Lawrence’s final act was to reestablish Feisal in his rightful role as leader of the Arab Revolt. Feisal had to be in the fight, and after some persuasion he offered to come under Lawrence’s direction. Meanwhile, Allenby and Wilson were doing their level best to pressure Hussein into issuing a formal apology to Feisal. If these efforts faltered, Lawrence pledged Feisal full support of the British government as sovereign leader in his drive on Damascus. This was an action of last resort. Up until now, the Arab Revolt had presented a common unified front, despite King Hussein’s increasing obstinacy. To pluck Feisal from this common effort now would create serious, perhaps insurmountable, complications after the war. As the spat with Hussein continued, Lawrence took it upon himself to decode and translate the king’s missives in less abusive terms, somewhat defusing the dialogue. “Finally, there came a long message, the first half a lame apology and withdrawal of the mischievous proclamation, the second half a repetition of the offense in a new form. I suppressed the tail, and took the head[ing] marked ‘very urgent’ to Feisal’s tent, where we sat in the full circle of his staff officers.” Lawrence proffered the cable to Feisal’s secretary, who reworked the dispatch into proper form, and when it was ready he handed it to the prince, his hand shaking noticeably. There was now great tension settling upon them. Feisal sat quite still, without his customary cigarette, looking downcast but expectant. All eyes clicked in unison as the entourage turned nervously to look at Feisal.
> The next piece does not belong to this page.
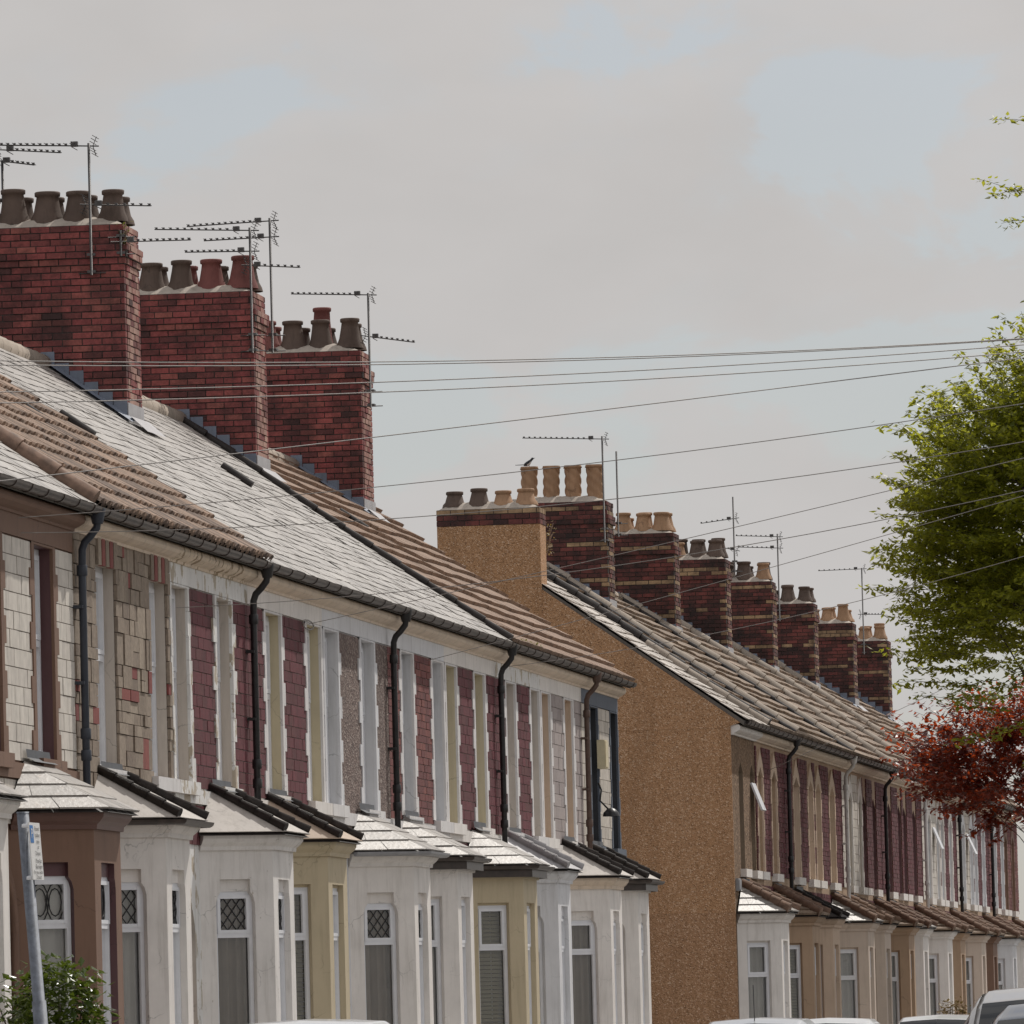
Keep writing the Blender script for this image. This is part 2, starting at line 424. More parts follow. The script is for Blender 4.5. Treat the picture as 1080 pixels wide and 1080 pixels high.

As he read the message, he became “astonished, and gazed wonderingly at me, for the meek words were unlike his father’s querulous obstinacy. Then he pulled himself together, read the apology aloud, and at the end said thrillingly, ‘The telegraph has saved all our honor.’ ” There was an audible gasp, which turned immediately into a cry of jubilation. In the tumult, Feisal whispered coyly into Lawrence’s ear, “I mean the honor of nearly all of us.”